The problem with a futuristic thesis — particularly when summarised by a futuristic title — is that it is likely to be thrown back at you in the future. This is the problem that Francis Fukuyama has faced ever since he published his daring and now much derided book, The End of History and the Last Man, in 1992. In it, Fukuyama argued that history had been buried beneath the rubble of the former Berlin Wall and that the teleological process was now at an end: ‘What we may be witnessing… is the end point of mankind’s ideological evolution and the universalisation of Western liberal democracy as the final form of government.’
To many, this theory was literally exploded when the first plane hit the World Trade Center. Since then it has been undermined further by the financial crisis, the failures of the Arab Spring, the continual rise of Islamic extremism, the failures of the wars in Iraq and Afghanistan, the crisis in the eurozone and two wars in Eastern Europe (Georgia and Ukraine).

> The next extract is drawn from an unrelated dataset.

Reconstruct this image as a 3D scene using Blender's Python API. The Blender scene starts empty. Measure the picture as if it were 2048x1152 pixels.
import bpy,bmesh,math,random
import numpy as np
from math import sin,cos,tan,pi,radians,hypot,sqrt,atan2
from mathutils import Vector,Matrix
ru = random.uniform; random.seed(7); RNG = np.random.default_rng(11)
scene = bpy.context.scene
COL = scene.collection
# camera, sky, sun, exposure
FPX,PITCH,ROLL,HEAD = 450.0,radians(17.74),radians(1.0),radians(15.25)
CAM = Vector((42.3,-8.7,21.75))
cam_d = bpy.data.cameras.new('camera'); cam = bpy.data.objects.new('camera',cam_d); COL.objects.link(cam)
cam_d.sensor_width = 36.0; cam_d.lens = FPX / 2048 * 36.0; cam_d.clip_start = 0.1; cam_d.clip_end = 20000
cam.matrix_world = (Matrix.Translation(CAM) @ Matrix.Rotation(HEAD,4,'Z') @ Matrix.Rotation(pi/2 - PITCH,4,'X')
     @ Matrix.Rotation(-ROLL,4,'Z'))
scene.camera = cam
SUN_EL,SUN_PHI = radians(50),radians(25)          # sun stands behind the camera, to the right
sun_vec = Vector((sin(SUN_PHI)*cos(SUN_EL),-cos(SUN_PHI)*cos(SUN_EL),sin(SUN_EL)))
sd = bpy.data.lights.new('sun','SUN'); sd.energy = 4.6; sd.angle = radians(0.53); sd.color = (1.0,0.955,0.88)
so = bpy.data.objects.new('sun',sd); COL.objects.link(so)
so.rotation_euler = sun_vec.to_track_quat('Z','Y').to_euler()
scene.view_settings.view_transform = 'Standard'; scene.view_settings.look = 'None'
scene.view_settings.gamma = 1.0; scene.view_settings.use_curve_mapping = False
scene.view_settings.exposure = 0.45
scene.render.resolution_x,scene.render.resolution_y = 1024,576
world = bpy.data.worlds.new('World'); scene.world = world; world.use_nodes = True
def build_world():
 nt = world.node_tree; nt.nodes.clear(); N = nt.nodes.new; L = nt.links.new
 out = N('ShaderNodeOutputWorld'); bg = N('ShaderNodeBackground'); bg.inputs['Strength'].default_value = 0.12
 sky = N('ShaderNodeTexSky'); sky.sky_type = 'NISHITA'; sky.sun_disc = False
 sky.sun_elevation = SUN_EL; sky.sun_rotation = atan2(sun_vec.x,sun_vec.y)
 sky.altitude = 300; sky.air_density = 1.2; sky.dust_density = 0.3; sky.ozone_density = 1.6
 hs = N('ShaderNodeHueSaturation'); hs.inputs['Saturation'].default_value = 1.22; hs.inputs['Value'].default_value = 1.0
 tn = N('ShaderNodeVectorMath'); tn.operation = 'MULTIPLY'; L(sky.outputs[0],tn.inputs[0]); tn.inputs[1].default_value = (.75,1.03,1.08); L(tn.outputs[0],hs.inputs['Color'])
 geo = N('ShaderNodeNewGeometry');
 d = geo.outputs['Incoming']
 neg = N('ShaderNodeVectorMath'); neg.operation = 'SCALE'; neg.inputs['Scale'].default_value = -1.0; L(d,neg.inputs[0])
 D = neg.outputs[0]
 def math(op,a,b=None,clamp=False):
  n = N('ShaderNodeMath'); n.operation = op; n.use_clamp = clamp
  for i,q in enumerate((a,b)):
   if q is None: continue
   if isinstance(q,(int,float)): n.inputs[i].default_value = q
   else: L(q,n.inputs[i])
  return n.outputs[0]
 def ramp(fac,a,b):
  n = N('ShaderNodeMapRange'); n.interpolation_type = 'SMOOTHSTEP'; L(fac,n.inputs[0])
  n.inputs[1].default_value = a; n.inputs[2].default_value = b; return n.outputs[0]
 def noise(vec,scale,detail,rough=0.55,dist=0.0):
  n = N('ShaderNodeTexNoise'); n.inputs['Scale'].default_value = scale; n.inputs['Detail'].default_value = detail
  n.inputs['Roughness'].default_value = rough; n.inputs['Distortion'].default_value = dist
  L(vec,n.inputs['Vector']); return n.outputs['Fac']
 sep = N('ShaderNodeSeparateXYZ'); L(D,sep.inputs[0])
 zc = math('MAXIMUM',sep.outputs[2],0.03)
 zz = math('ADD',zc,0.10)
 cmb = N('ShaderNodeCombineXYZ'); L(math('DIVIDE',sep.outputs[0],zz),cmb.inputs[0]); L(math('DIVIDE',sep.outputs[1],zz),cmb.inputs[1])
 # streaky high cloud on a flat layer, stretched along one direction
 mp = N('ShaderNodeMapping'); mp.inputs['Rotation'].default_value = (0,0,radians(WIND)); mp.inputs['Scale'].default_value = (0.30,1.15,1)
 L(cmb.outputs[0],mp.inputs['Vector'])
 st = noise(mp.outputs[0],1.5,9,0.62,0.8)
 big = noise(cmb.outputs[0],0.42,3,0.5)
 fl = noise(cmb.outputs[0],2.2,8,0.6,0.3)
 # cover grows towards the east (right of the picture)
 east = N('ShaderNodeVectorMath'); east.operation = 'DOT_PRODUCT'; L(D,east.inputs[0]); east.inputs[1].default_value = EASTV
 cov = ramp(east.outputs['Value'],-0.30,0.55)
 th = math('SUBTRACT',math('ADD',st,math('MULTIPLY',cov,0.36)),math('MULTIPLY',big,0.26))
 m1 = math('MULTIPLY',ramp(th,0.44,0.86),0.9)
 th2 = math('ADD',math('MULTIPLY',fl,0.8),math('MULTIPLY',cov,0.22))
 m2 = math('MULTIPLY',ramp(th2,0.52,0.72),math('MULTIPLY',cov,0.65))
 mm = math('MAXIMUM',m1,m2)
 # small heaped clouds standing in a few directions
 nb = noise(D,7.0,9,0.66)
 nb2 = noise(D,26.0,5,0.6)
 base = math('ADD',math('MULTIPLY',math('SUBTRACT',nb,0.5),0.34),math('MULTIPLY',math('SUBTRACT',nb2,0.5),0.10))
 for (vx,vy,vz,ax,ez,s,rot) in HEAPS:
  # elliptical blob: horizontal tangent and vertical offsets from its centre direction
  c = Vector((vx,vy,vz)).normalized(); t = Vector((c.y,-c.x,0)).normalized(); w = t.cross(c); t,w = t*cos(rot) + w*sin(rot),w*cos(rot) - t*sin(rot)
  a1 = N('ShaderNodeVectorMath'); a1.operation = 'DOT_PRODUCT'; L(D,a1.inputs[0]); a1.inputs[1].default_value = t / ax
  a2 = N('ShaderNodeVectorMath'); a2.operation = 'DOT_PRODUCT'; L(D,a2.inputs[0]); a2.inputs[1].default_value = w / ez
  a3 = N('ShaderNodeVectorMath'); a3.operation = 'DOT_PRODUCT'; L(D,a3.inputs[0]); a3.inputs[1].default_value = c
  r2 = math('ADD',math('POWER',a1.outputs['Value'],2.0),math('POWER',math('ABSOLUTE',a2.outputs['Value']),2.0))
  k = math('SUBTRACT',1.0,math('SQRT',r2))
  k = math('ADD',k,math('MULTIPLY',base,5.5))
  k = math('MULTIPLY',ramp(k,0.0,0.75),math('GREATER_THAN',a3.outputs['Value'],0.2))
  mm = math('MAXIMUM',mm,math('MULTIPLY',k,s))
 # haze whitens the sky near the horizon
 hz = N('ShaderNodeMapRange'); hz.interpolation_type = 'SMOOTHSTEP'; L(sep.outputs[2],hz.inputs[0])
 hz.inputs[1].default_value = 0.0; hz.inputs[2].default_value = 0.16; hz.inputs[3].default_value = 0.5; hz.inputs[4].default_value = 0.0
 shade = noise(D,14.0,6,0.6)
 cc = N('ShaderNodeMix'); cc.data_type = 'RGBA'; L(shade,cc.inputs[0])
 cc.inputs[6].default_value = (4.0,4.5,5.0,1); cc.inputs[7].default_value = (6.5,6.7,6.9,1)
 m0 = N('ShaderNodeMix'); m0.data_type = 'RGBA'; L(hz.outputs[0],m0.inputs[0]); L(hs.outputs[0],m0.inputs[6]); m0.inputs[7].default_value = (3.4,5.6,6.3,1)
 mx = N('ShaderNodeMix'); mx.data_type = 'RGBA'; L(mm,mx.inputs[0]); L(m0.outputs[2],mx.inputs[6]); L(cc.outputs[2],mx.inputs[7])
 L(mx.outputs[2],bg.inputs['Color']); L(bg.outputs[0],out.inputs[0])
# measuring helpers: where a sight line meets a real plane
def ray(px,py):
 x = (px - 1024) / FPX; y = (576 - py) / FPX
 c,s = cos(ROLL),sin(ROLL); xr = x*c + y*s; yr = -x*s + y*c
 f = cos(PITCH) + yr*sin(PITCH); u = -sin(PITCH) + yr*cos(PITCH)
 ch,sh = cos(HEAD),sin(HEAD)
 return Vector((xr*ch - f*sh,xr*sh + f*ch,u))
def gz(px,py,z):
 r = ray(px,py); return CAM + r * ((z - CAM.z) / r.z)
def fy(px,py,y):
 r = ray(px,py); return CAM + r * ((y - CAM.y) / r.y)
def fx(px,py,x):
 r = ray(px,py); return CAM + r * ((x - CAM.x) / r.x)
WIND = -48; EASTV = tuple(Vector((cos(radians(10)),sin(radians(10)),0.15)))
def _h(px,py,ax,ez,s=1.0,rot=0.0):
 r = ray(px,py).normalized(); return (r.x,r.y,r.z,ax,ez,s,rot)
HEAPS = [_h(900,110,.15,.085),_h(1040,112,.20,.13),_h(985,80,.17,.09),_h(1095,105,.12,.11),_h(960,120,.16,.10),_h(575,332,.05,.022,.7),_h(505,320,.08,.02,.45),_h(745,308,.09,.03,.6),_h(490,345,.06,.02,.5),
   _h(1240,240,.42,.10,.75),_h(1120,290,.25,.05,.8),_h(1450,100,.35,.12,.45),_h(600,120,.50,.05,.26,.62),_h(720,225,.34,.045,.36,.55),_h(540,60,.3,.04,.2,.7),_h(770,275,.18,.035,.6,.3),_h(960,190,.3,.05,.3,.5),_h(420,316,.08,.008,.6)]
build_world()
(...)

In his new book, the sequel to The Origins of Political Order, Fukuyama has refrained from prophecy and instead examines the structural causes of political order and decay since the French Revolution. Accordingly, he asks a number of questions, including: how did Germany become a highly efficient unitary state during the course of the 19th century and not only survive but prosper in the second half of the 20th/21st century? Why have Greece and southern Italy failed to achieve the same levels of political accountability and bureaucratic autonomy as Scandinavia and Japan? What has prevented Argentina, rich in resources and land, from developing along similar lines to the United States? And how has the US itself got to the stage where in many respects it is unable to function as an effective administrator and legislator?
As Fukuyama argued in volume one, political order arises through the triumvirate of the state, the rule of law and accountability.